SULAIMANI (ESTA) — Iraq’s Hashid al-Shaabi held a candle-lit vigil on Sunday at Baghdad airport to honor their deputy leader and a top Iranian commander killed in a U.S. drone strike in 2020.
Abu Mahdi al-Muhandis and Qasem Soleimani were killed in a U.S. drone strike near Baghdad international airport on January 3, 2020.
Soleimani headed an elite overseas unit of Iran’s Revolutionary Guards, while Muhandis commanded Hashid al-Shaabi paramilitary network in Iraq.
The United States had accused Soleimani of masterminding attacks by Iranian-aligned militias on U.S. forces in the region.
The strike, ordered by former U.S. president Donald Trump, hit a car in which Soleimani and Muhandis were traveling on the edge of the airport.
The burnout shell of the vehicle remained displayed there.
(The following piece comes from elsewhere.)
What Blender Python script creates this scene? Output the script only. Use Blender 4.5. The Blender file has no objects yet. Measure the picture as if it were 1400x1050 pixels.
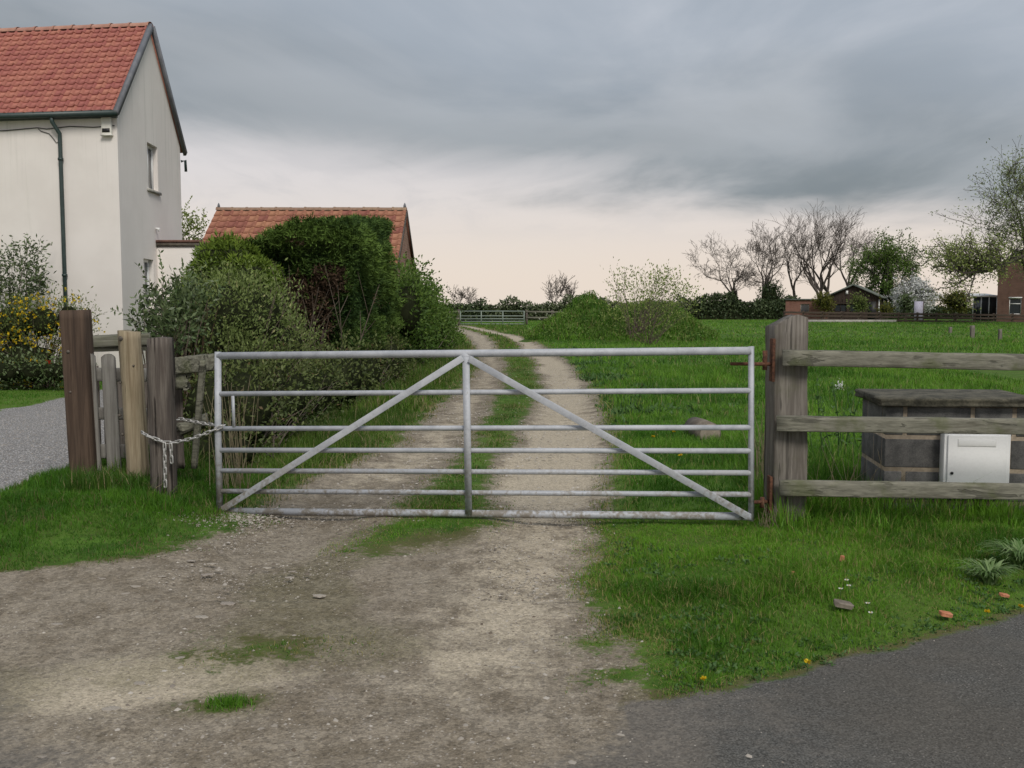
import bpy, bmesh, math, random
import numpy as np
from mathutils import Vector, Matrix

random.seed(4); RS = np.random.default_rng(11)
sc = bpy.context.scene
col = sc.collection

# ------------------------------------------------------------------ camera
F_PX = 1361.0
PITCH = math.atan(106 / F_PX)
EYE = 1.5
cam_d = bpy.data.cameras.new('camera'); cam = bpy.data.objects.new('camera', cam_d); col.objects.link(cam)
cam_d.sensor_width = 36; cam_d.lens = 36 * F_PX / 1400; cam_d.clip_start = 0.05; cam_d.clip_end = 3000
cam.location = (0, 0, EYE); cam.rotation_euler = (math.pi / 2 - PITCH, 0, 0)
sc.camera = cam
sc.render.resolution_x, sc.render.resolution_y = 1024, 768

# ------------------------------------------------------------------ light
SUN_AZ = math.atan2(0.40, -0.92); SUN_EL = math.radians(43)
sun_vec = Vector((math.sin(SUN_AZ) * math.cos(SUN_EL), math.cos(SUN_AZ) * math.cos(SUN_EL), math.sin(SUN_EL)))
sl = bpy.data.lights.new('sun', 'SUN'); sl.energy = 1.2; sl.angle = math.radians(20); sl.color = (1.0, 0.95, 0.87)
so = bpy.data.objects.new('sun', sl); col.objects.link(so); so.rotation_euler = (-sun_vec).to_track_quat('-Z', 'Y').to_euler()
so.location = (-20, -20, 40)
sc.view_settings.view_transform = 'Standard'; sc.view_settings.look = 'None'; sc.view_settings.gamma = 1
sc.view_settings.exposure = 1.0
try: sc.view_settings.use_curve_mapping = False
except Exception: pass

# node helper -----------------------------------------------------------
class NT:
    def __init__(s, nt): s.nt = nt; nt.nodes.clear()
    def n(s, typ, ins=None, **props):
        nd = s.nt.nodes.new(typ)
        for k, v in props.items(): setattr(nd, k, v)
        for k, v in (ins or {}).items():
            sock = nd.inputs[k]
            if isinstance(v, bpy.types.NodeSocket): s.nt.links.new(v, sock)
            else:
                if hasattr(sock.default_value, '__len__') and isinstance(v, (tuple, list)) and len(v) == 3 and len(sock.default_value) == 4: v = (*v, 1)
                sock.default_value = v
        return nd
    def math(s, op, a, b=0.0, c=None, clamp=False):
        d = {0: a, 1: b}
        if c is not None: d[2] = c
        return s.n('ShaderNodeMath', d, operation=op, use_clamp=clamp).outputs[0]
    def mix(s, f, a, b, mode='MIX'):
        nd = s.n('ShaderNodeMix', data_type='RGBA', blend_type=mode)
        for i, v in ((0, f), (6, a), (7, b)):
            if isinstance(v, bpy.types.NodeSocket): s.nt.links.new(v, nd.inputs[i])
            else: nd.inputs[i].default_value = (*v, 1) if isinstance(v, (tuple, list)) and len(v) == 3 else v
        return nd.outputs[2]
    def ss(s, x, lo, hi, a=0.0, b=1.0):
        nd = s.n('ShaderNodeMapRange', {0: x, 1: lo, 2: hi, 3: a, 4: b}, interpolation_type='SMOOTHSTEP'); return nd.outputs[0]
    def noise(s, vec, scale, detail=4, rough=0.55, dist=0.0):
        return s.n('ShaderNodeTexNoise', {'Vector': vec, 'Scale': scale, 'Detail': detail, 'Roughness': rough, 'Distortion': dist}).outputs[0]
    def vmap(s, vec, scale=(1, 1, 1), loc=(0, 0, 0)):
        return s.n('ShaderNodeMapping', {'Vector': vec, 'Scale': scale, 'Location': loc}).outputs[0]
    def attr(s, name): return s.n('ShaderNodeAttribute', attribute_name=name).outputs['Fac']

# ------------------------------------------------------------------ sky
w = bpy.data.worlds.new('World'); sc.world = w; w.use_nodes = True
t = NT(w.node_tree)
sky = t.n('ShaderNodeTexSky', sky_type='NISHITA', sun_disc=False)
sky.sun_elevation = SUN_EL; sky.sun_rotation = SUN_AZ; sky.air_density = 1.2; sky.dust_density = 2.0
d = t.n('ShaderNodeTexCoord').outputs['Generated']
sx = t.n('ShaderNodeSeparateXYZ', {0: d})
X_, Y_, Z_ = sx.outputs
zz = t.math('MAXIMUM', Z_, 0.0)
k = t.math('ADD', zz, 0.10)
px = t.math('DIVIDE', X_, k); py = t.math('DIVIDE', Y_, k)
pv = t.n('ShaderNodeCombineXYZ', {0: px, 1: py, 2: 3.7}).outputs[0]
n1 = t.noise(t.vmap(pv, (0.55, 0.8, 1)), 1.0, 5, 0.5, 0.3)
n2 = t.noise(t.vmap(pv, (0.9, 0.6, 1), (4.3, 2.2, 0)), 1.0, 6, 0.55, 0.6)
n3 = t.noise(t.vmap(pv, (0.30, 0.34, 1), (1.3, 9, 2)), 1.0, 3, 0.5, 0.4)
n4 = t.noise(t.vmap(pv, (2.2, 1.1, 1), (7.7, 1.2, 0)), 1.0, 7, 0.58, 0.8)
# edge of the cloud sheet (higher on the left)
edge = t.math('ADD', t.math('MULTIPLY', X_, -0.125), 0.118)
edge = t.math('ADD', edge, t.math('MULTIPLY', t.math('SUBTRACT', n1, 0.5), 0.07))
edge = t.math('ADD', edge, t.math('MULTIPLY', t.math('SUBTRACT', n2, 0.5), 0.07))
edge = t.math('ADD', edge, t.math('MULTIPLY', t.math('SUBTRACT', n4, 0.5), 0.035))
dz = t.math('SUBTRACT', zz, edge)
sheet = t.ss(dz, -0.02, 0.045)
clear = t.mix(t.ss(zz, 0.01, 0.15), (0.83, 0.72, 0.625), (0.71, 0.675, 0.68))
clear = t.mix(t.math('MULTIPLY', t.ss(n4, 0.45, 0.65), t.ss(zz, 0.05, 0.12, 0.0, 0.35)), clear, (0.52, 0.51, 0.53))
den = t.math('ADD', t.math('MULTIPLY', n2, 0.55), t.math('ADD', t.math('MULTIPLY', n3, 0.33), t.math('MULTIPLY', n4, 0.12)))
dark = t.mix(t.ss(den, 0.40, 0.60), (0.215, 0.245, 0.268), (0.345, 0.37, 0.395))
high = t.mix(t.ss(den, 0.38, 0.62), (0.375, 0.42, 0.48), (0.62, 0.645, 0.70))
cloud = t.mix(t.ss(t.math('ADD', dz, t.math('MULTIPLY', t.math('SUBTRACT', n3, 0.5), 0.16)), 0.045, 0.19), dark, high)
cl = t.mix(sheet, clear, cloud)
cl = t.mix(1.0, cl, (0.5, 0.5, 0.5), 'MULTIPLY')
nis = t.mix(1.0, sky.outputs[0], (0.08, 0.08, 0.08), 'MULTIPLY')
fin = t.mix(0.96, nis, cl)
bg = t.n('ShaderNodeBackground', {'Color': fin, 'Strength': 1.0})
t.n('ShaderNodeOutputWorld', {0: bg.outputs[0]})

# ------------------------------------------------------------------ helpers
_C, _S = math.cos(PITCH), math.sin(PITCH)
def at(u, v, D):
    a = (u - 700) / F_PX; b = (525 - v) / F_PX; tt = D / (_C + b * _S)
    return np.array((a * tt, D, EYE + tt * (-_S + b * _C)))
def gp(u, v, z=0.0):
    a = (u - 700) / F_PX; b = (525 - v) / F_PX; tt = (z - EYE) / (-_S + b * _C)
    return np.array((a * tt, tt * (_C + b * _S), z))
def sstep(x, a, b):
    q = np.clip((np.asarray(x, float) - a) / (b - a), 0, 1); return q * q * (3 - 2 * q)
def _hash(i, j, s):
    h = (i.astype(np.int64) * 374761393 + j.astype(np.int64) * 668265263 + s * 1442695041) & 0xffffffff
    h = ((h ^ (h >> 13)) * 1274126177) & 0xffffffff
    return ((h ^ (h >> 16)) & 0xffff) / 65535.0
def vnoise(x, y, s=0):
    x = np.asarray(x, float); y = np.asarray(y, float)
    i = np.floor(x); j = np.floor(y); fx = x - i; fy = y - j
    fx = fx * fx * (3 - 2 * fx); fy = fy * fy * (3 - 2 * fy)
    a = _hash(i, j, s); b = _hash(i + 1, j, s); c = _hash(i, j + 1, s); d_ = _hash(i + 1, j + 1, s)
    return (a * (1 - fx) + b * fx) * (1 - fy) + (c * (1 - fx) + d_ * fx) * fy
def fbm(x, y, s=0, o=4):
    r = 0; amp = 0.5; tot = 0
    for k_ in range(o):
        r = r + amp * vnoise(x * 2 ** k_, y * 2 ** k_, s + k_ * 17); tot += amp; amp *= 0.5
    return r / tot
def unit(v): v = np.asarray(v, float); return v / (np.linalg.norm(v, axis=-1, keepdims=True) + 1e-9)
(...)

Hundreds of Hashid al-Shaabi supporters, including men and women who brought children, gathered at the site on Sunday evening to pay tribute to the slain men, according to AFP.
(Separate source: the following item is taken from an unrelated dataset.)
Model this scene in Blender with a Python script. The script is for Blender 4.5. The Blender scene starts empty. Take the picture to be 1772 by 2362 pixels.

They lit candles that they left by the vehicle as they held pictures of Soleimani and Muhandis and Hashid al-Shaabi flags.
On Saturday, thousands of Hashid supporters filled a Baghdad square to honor the two commanders’ killing.
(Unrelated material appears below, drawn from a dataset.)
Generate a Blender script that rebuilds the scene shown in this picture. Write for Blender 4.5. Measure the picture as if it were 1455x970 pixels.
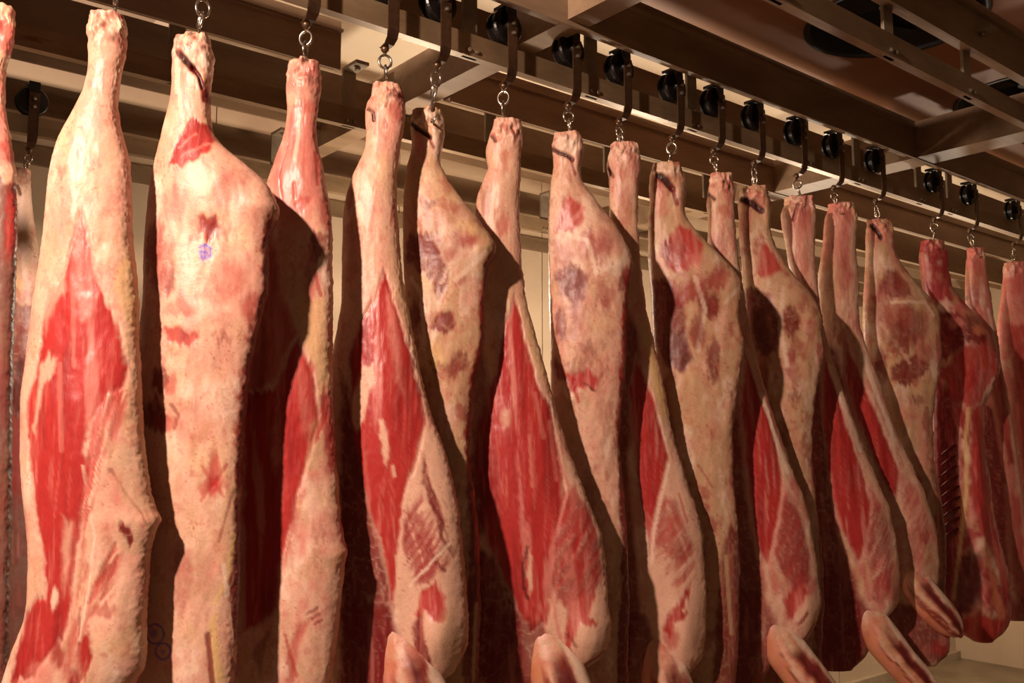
import bpy, bmesh, math, random
import numpy as np
from mathutils import Vector, Matrix

for o in list(bpy.data.objects):
    bpy.data.objects.remove(o)
SC = bpy.context.scene
COL = SC.collection
rng = np.random.RandomState(7)
random.seed(7)

# ------------------------------------------------------------------ camera
# Room axes: X runs along the meat rails, Y away towards the back wall, Z up.
F_PX, CX, CY = 1330.0, 727.5, 485.0
YAW, PITCH, CAMZ = math.radians(50.6), math.atan(145 / 1330.0), 1.5
FWD = np.array([math.cos(YAW) * math.cos(PITCH), math.sin(YAW) * math.cos(PITCH), math.sin(PITCH)])
RGT = np.array([math.sin(YAW), -math.cos(YAW), 0.0])
UPV = np.cross(RGT, FWD)
CAMP = np.array([0, 0, CAMZ])
cd = bpy.data.cameras.new('camera')
cd.sensor_width = 36.0
cd.lens = 36.0 * F_PX / 1455.0
cd.clip_start = 0.05
cam = bpy.data.objects.new('camera', cd)
COL.objects.link(cam)
cam.matrix_world = Matrix(((RGT[0], UPV[0], -FWD[0], 0), (RGT[1], UPV[1], -FWD[1], 0),
                           (RGT[2], UPV[2], -FWD[2], CAMZ), (0, 0, 0, 1)))
SC.camera = cam

# ------------------------------------------------------------------ light and exposure
w = bpy.data.worlds.new('room_ambience')
w.use_nodes = True
w.node_tree.nodes['Background'].inputs[0].default_value = (1.0, 0.62, 0.42, 1)
w.node_tree.nodes['Background'].inputs[1].default_value = 0.055
SC.world = w
VS = SC.view_settings
VS.view_transform = 'Standard'
VS.look = 'None'
VS.gamma = 1.0
VS.use_curve_mapping = False
VS.exposure = 0.08


def lamp(name, loc, power, size, color, target=None, kind='POINT'):
    l = bpy.data.lights.new(name, kind)
    l.energy = power
    l.color = color
    if kind == 'POINT':
        l.shadow_soft_size = size
    else:
        l.shape = 'DISK'
        l.size = size
    o = bpy.data.objects.new(name, l)
    o.location = loc
    if target is not None:
        o.rotation_euler = (Vector(target) - Vector(loc)).to_track_quat('-Z', 'Y').to_euler()
    COL.objects.link(o)
    return o


lamp('ceiling_lamp_key', (-1.3, 1.2, 3.2), 720, 0.06, (1.0, 0.77, 0.62))
for x, z, e in ((2.5, 2.2, 40), (4.1, 2.2, 42), (6.0, 2.0, 50), (8.2, 1.2, 80)):  # unseen fill lamps added behind the row to brighten back wall and ceiling
    lamp('hidden_fill_lamp_behind_row', (x, 3.78, z), e, 0.12, (1.0, 0.82, 0.62))

# ------------------------------------------------------------------ helpers
def lin(c):
    c = np.asarray(c, float) / 255.0
    return np.where(c <= 0.04045, c / 12.92, ((c + 0.055) / 1.055) ** 2.4)


def ray(px, py):
    return FWD * F_PX + RGT * (px - CX) - UPV * (py - CY)


def link(ob, parent=None):
    COL.objects.link(ob)
    if parent is not None:
        ob.parent = parent
    return ob


def tag(o, label=None, cat=None, group=None, kind=None):
    if label: o['label'] = label
    if cat: o['category'] = cat
    if group: o['group'] = group
    if kind: o['kind'] = kind
    return o


def thing(name, label, cat, loc=(0, 0, 0), rz=0.0, group=None):
    o = bpy.data.objects.new(name, None)
    o.empty_display_size = 0.05
    o.location = loc
    o.rotation_euler = (0, 0, rz)
    return tag(link(o), label, cat, group)


def obj(name, bm, mat, parent=None, smooth=False, loc=None):
    me = bpy.data.meshes.new(name)
    bmesh.ops.recalc_face_normals(bm, faces=bm.faces)
    bm.to_mesh(me)
    bm.free()
    if smooth:
        for p in me.polygons:
            p.use_smooth = True
    me.materials.append(mat)
    o = bpy.data.objects.new(name, me)
    if loc: o.location = loc
    return link(o, parent)


def box(bm, x0, x1, y0, y1, z0, z1):
    vs = [bm.verts.new((x, y, z)) for x in (x0, x1) for y in (y0, y1) for z in (z0, z1)]
    for f in ((0, 1, 3, 2), (4, 6, 7, 5), (0, 4, 5, 1), (2, 3, 7, 6), (0, 2, 6, 4), (1, 5, 7, 3)):
        bm.faces.new([vs[i] for i in f])


def tube(bm, pts, rad, n=8):
    pts = [Vector(p) for p in pts]
    if not hasattr(rad, '__len__'):
        rad = [rad] * len(pts)
    rings = []
    prev = None
    for i, p in enumerate(pts):
        d = (pts[min(i + 1, len(pts) - 1)] - pts[max(i - 1, 0)]).normalized()
        a = d.orthogonal().normalized() if prev is None else (prev - d * prev.dot(d)).normalized()
        prev = a
        b = d.cross(a)
        rings.append([bm.verts.new(p + (a * math.cos(t) + b * math.sin(t)) * rad[i])
                      for t in [2 * math.pi * k / n for k in range(n)]])
    for r0, r1 in zip(rings, rings[1:]):
        for k in range(n):
            bm.faces.new((r0[k], r0[(k + 1) % n], r1[(k + 1) % n], r1[k]))
    bm.faces.new(rings[0][::-1])
    bm.faces.new(rings[-1])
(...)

Iraqi media cited intelligence sources as saying on Saturday that pro-Iranian militias planned to attack the U.S. embassy in Baghdad in retaliation for the drone strike that killed Soleimani and Muhandis.
Al-Arabiya channel reported that a security document of the Iraqi intelligence revealed the “existence of a plot by pro-Iranian militias to target the U.S. embassy with missiles” in retaliation of the assassination of Soleimani and al-Muhandis.
“The document recommended intensifying security efforts in Baghdad and conducting thorough searches in the Palestine Street area, where armed militias loyal to Iran are present,” Al-Arabia said.
Days after the U.S. drone strike, Iran retaliated with a rocket attack on an Iraqi air base where U.S. forces were stationed, and Iranian forces on high alert mistakenly shot down a Ukrainian passenger airliner taking off from Tehran.
Since then, dozens of rockets and roadside bombs have targeted U.S. security, military and diplomatic sites in Iraq.